EXERCISE OBJECTIVE
Your task is to copy every line of the records below that contains "this".

MATERIAL SHOWN
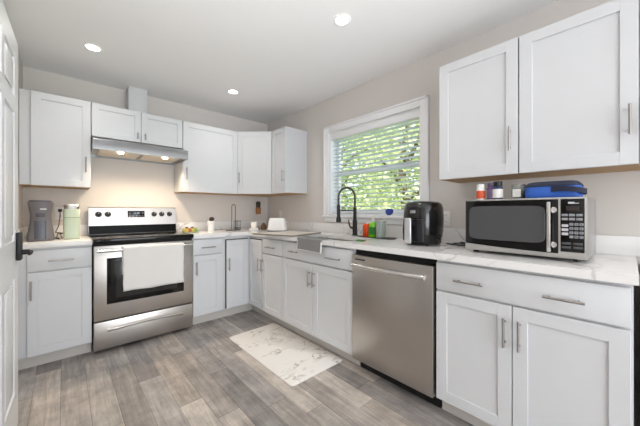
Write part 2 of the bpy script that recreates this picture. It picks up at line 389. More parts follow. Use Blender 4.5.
def base_cab(label, loc, rz, w_, doors, drawers, top=.872):
    t = thing('base_cabinet', label, 'cabinet', loc, rz)
    b = hollow(MB(), w_, .61, .10, top); b.box(0, .016, -.535, -.003, .0005, .1); b.box(w_-.016, w_, -.535, -.003, .0005, .1); b.build('body', M_cab, t)
    MB().box(.0, w_, -.548, -.536, .0005, .0995).build('toe_kick', M_toe, t)
    for x0, x1, z0, z1, hx in doors:
        d = shaker(MB(), x0, x1, z0, z1, -.6115).build('door', M_cab, t)
        if hx is not None: bar(MB(), (hx, -.6305, .51), (hx, -.6305, .645), (0, -.03, 0)).build('handle', M_nickel, d)
    for x0, x1, z0, z1, hs in drawers:
        d = MB().box(x0, x1, -.6305, -.6115, z0, z1, .002).build('drawer', M_cab, t)
        for a, c in hs: bar(MB(), (a, -.6305, .778), (c, -.6305, .778), (0, -.03, 0)).build('handle', M_nickel, d)
    return t
R = -PI/2
base_cab('white base cabinet left of the range with one drawer and one door', (-2.417, 0, 0), 0, .421, [(.064, .418, .105, .70, .085)], [(.064, .418, .712, .858, [(.172, .314)])])
base_cab('narrow white base cabinet between the range and the corner cabinet', (-1.232, 0, 0), 0, .318, [(.004, .288, .105, .70, .032)], [(.004, .288, .712, .858, [(.075, .215)])])
base_cab('white base cabinet of one drawer and door left of the sink cabinet', (0, -.912, 0), R, .361, [(.004, .357, .105, .70, .026)], [(.004, .357, .712, .858, [(.105, .253)])])
base_cab('white sink base cabinet under the window with two doors', (0, -1.275, 0), R, .882, [(.004, .439, .105, .70, .412), (.443, .878, .105, .70, .470)], [(.004, .878, .712, .858, [(.137, .256), (.625, .775)])])
base_cab('widest white base cabinet right of the dishwasher below the microwave', (0, -2.765, 0), R, .736, [(.004, .359, .105, .70, .333), (.363, .729, .105, .70, .391)], [(.004, .729, .712, .858, [(.107, .244), (.476, .609)])])
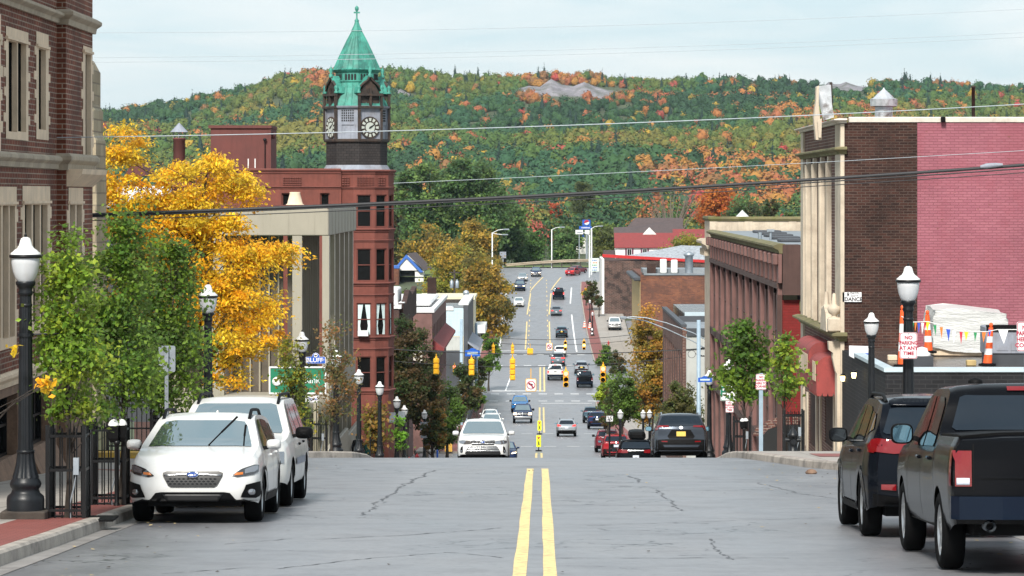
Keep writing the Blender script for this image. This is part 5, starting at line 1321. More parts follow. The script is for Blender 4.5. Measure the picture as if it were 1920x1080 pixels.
mb = MB(); mb.prism([P_(735, 508, -.3), P_(738, 511, -.3), P_(762, 484, -.3), P_(762, 477, -.3)], (0, .5, 0)); mb.prism([P_(762, 477, -.31), P_(762, 484, -.31), P_(788, 511, -.31), P_(794, 510, -.31)], (0, .5, 0)); mb.build('barge_board', M['blue_trim'], H)
mb = MB(); mb.prism([P_(763, 476, .2), P_(796, 508, .2), P_(808, 506, 8), P_(778, 476, 8)], (0, 0, .15)); mb.build('roof', M['roof_brown'], H)
a, b_ = P_(778, 540), P_(794, 508); part(H, 'wall', M['house_white'], (a.x, b_.x, 640.3, 647, a.z - 2, b_.z)); part(H, 'porch', M['teal_door'], (P_(748, 0).x, a.x, 641, 647, a.z - 2, b_.z))
a, b_ = P_(726, 535), P_(750, 502); part(H, 'brick_annexe', M['brick_orange'], (a.x, b_.x, 634, 639, a.z - 2, b_.z)); part(H, 'annexe_trim', M['blue_trim'], (a.x, b_.x + .1, 633.9, 639.2, b_.z, b_.z + .5))
B = thing('roadside_store', 'low white store far away among the trees by the bend', 'building', tuple(W(1085, 450, 860)))
a, b_ = W(1074, 462, 860), W(1102, 438, 860); part(B, 'wall', M['house_white'], (a.x, b_.x, 860, 870, a.z - 2, b_.z)); part(B, 'fascia', M['sign_blue'], (a.x, b_.x, 859.8, 860, b_.z - .8, b_.z - .3)); part(B, 'roof', M['roof_grey'], (a.x - .3, b_.x + .3, 859.6, 870.3, b_.z, b_.z + .4))
B = thing('white_roofed_hall', 'white roofed hall glimpsed behind the yellow tree', 'building', tuple(W(280, 370, 168)))
a, b_ = W(205, 388, 168), W(322, 352, 168); mb = MB(); mb.prism([(a.x, 165, a.z), (b_.x, 165, a.z), (b_.x - .4, 172, b_.z), (a.x, 172, b_.z)], (0, 0, .1)); mb.build('roof', M['roof_white'], B); part(B, 'wall', M['dark_wall'], (a.x, b_.x - .2, 165.3, 172, -11, a.z - .01))
# ------------------------------------------------------------------ street lamps
SW = .16                                             # pavement height over the carriageway
GL = 'acorn globe street lamps'
def make_lamp():
    L_ = thing('street_lamp', 'x', 'street lamp', group=GL)
    mb = MB(); mb.bbox(-.29, .29, -.29, .29, 0, .12, .015); mb.build('plinth', M['bark'], L_, world=False)
    mb = MB(); prof = [(.245, .12), (.245, .25), (.235, .30), (.19, .34), (.17, .39), (.195, .42), (.205, .46), (.19, .50), (.165, .54)]
    mb.lathe(prof, 24)
    lv = []
    for z, r in ((.54, .165), (.62, .14), (.72, .118), (.82, .106), (.86, .104)):
        lv.append([(r * (1 + .07 * math.cos(12 * a)) * math.cos(a), r * (1 + .07 * math.cos(12 * a)) * math.sin(a), z) for a in np.arange(48) * 2 * math.pi / 48])
    mb.rings(lv, smooth=True); mb.lathe([(.104, .855), (.118, .86), (.118, .89), (.1, .90)], 20); mb.build('base', M['dark_iron'], L_, world=False)
    mb = MB(); lv = []
    for z, r in ((.895, .097), (1.6, .09), (2.8, .075), (2.9, .074)):
        lv.append([(r * (1 + .05 * math.cos(12 * a)) * math.cos(a), r * (1 + .05 * math.cos(12 * a)) * math.sin(a), z) for a in np.arange(48) * 2 * math.pi / 48])
    mb.rings(lv, smooth=True)
    mb.lathe([(.075, 2.74), (.088, 2.75), (.088, 2.78), (.075, 2.79)], 20)
    mb.lathe([(.075, 2.88), (.09, 2.9), (.10, 2.93), (.085, 2.96), (.10, 3.0), (.125, 3.03), (.13, 3.06), (.12, 3.075)], 20); mb.build('shaft', M['dark_iron'], L_, world=False)
    mb = MB(); mb.lathe([(.10, 3.07), (.135, 3.12), (.165, 3.2), (.182, 3.3), (.186, 3.385), (.18, 3.39)], 28); mb.build('globe', M['globe'], L_, world=False)
    mb = MB(); mb.lathe([(.185, 3.375), (.21, 3.38), (.21, 3.415), (.185, 3.42)], 28); mb.build('ring', M['black_metal'], L_, world=False)
    mb = MB(); mb.lathe([(.195, 3.42), (.19, 3.44), (.155, 3.465), (.15, 3.475), (.11, 3.50), (.085, 3.54), (.07, 3.6), (.055, 3.63), (.025, 3.645)], 24); cp_ = mb.build('cap', M['white_paint'], L_, world=False)
    mb = MB(); mb.lathe([(.012, 3.64), (.02, 3.665), (.006, 3.70)], 8); mb.build('finial', M['black_metal'], cp_, world=False)
    return L_
lamp = make_lamp(); first = True
for px, d, lab in (
    (48, 44.1, 'black lamp post with acorn globe standing nearest on the left pavement'),
    (390, 69.6, 'lamp post with white capped globe in front of the yellow tree'),
    (566, 97.6, 'lamp post with the blue BLUFF ST sign bracketed to it'),
    (630, 115, 'lamp post in front of the bank block fins'),
    (673, 134, 'lamp post on the pavement where two people walk'),
    (712, 147, 'lamp post before the foot of the red sandstone bay'),
    (744, 167, 'left lamp of the close pair carrying grey sign backs'),
    (758, 189, 'right lamp of the close pair beyond the sandstone block'),
    (796, 217, 'lamp post with two stacked grey sign backs beside the benches'),
    (1703, 56.7, 'lamp post with NO PARKING AT ANY TIME sign behind the black pickup'),
    (1634, 87, 'lamp post standing against the black brick shop'),
    (1366, 124, 'lamp post half hidden by the leafy sapling near the PARKING sign'),
    (1330, 135, 'lamp post close beside the dark grey sport utility on the right'),
    (1163, 213, 'lamp post beside the 25 speed limit sign'),
    (1206, 230, 'left lamp of the pair above the roof box car'),
    (1218, 232, 'right lamp of the pair above the roof box car'),
    (1106, 545, 'far lamp post with small tag beside the orange cones'),
    (1111, 520, 'far lamp post carrying black and white route signs')):
    p = W(px, 0, d); loc = (p.x, d, zr(d) + SW - .01)
    if first: lamp.location = loc; lamp['label'] = lab; first = False
    else: dup(lamp, loc, px * .7, lab)
q = W(60, 628, 44.1); mb = MB(); mb.tube([(q.x - .1, 44.1, q.z), (q.x + .35, 44.1, q.z + .02)], .014, 6); mb.lathe([(.105, -.02), (.105, .02)], 16, (W(48, 0, 44.1).x, 44.1, q.z)); mb.build('banner_arm', M['dark_iron'], label='thin black banner arm clamped round the nearest left lamp post', cat='bracket')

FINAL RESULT
Write part 2 of the bpy script that recreates this picture. It picks up at line 389. More parts follow. Use Blender 4.5.
Keep writing the Blender script for this image. This is part 5, starting at line 1321. More parts follow. The script is for Blender 4.5. Measure the picture as if it were 1920x1080 pixels.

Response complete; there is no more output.